Ao citar repetidamente o versículo, talvez na esperança de que as pessoas, ao saborearem a liberdade (política, econômica), se viciassem na verdade política (falha como toda verdade humana), Bolsonaro só se esqueceu de um detalhe. Um detalhe importante. Um detalhe que talvez tenha lhe custado a reeleição. Me refiro ao detalhe de que as pessoas tendem a negar, rejeitar ou contestar tanto a Verdade de que falam as Escrituras quanto a verdade de que falam os anais do Estado. E nem adianta culpar a máquina de propaganda petista ou a polarização ou a decadência da Civilização Ocidental.
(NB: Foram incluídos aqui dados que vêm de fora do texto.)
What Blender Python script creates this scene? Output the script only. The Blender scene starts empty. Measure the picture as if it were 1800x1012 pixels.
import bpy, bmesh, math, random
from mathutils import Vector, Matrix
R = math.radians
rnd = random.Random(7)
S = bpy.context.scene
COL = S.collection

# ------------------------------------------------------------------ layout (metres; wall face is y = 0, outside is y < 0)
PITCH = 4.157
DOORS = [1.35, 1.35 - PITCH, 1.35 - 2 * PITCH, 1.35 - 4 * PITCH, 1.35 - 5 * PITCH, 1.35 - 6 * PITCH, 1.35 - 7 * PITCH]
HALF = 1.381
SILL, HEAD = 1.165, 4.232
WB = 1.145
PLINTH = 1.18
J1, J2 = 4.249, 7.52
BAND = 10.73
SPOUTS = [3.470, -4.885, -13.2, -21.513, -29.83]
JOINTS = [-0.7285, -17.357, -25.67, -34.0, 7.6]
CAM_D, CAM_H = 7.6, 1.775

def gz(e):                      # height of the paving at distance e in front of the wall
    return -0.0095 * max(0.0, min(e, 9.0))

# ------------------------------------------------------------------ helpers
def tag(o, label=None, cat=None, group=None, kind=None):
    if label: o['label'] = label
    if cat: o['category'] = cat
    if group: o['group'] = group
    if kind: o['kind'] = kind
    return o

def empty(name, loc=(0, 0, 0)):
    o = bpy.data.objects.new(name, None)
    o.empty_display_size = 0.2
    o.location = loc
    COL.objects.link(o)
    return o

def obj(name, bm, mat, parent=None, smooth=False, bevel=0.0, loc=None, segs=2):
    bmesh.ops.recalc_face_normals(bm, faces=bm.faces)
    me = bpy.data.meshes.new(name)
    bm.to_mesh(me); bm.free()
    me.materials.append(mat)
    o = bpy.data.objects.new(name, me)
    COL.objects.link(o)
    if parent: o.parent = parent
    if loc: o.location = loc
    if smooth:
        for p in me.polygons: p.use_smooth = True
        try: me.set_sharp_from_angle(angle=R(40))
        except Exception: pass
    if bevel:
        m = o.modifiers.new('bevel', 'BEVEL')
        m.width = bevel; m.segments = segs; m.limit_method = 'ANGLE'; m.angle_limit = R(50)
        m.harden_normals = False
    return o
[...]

É assim desde os tempos de Cristo.
Aliás, é por negar, rejeitar ou contestar a Verdade maior que consta no versículo bíblico que as pessoas (inclusive eu, você, o próprio Bolsonaro e muitos de seus apoiadores que hoje clamam por uma virada de mesa redentora) insistem em ignorar a mensagem de prudência, humildade e mansidão dos Evangelhos. Assim, acabam de tal modo apegadas às várias versões da verdadezinha política que, quando dão por si, se percebem voluntariamente aprisionadas. Desta vez pelo desejo de que o mundo se adeque à sua ideologia.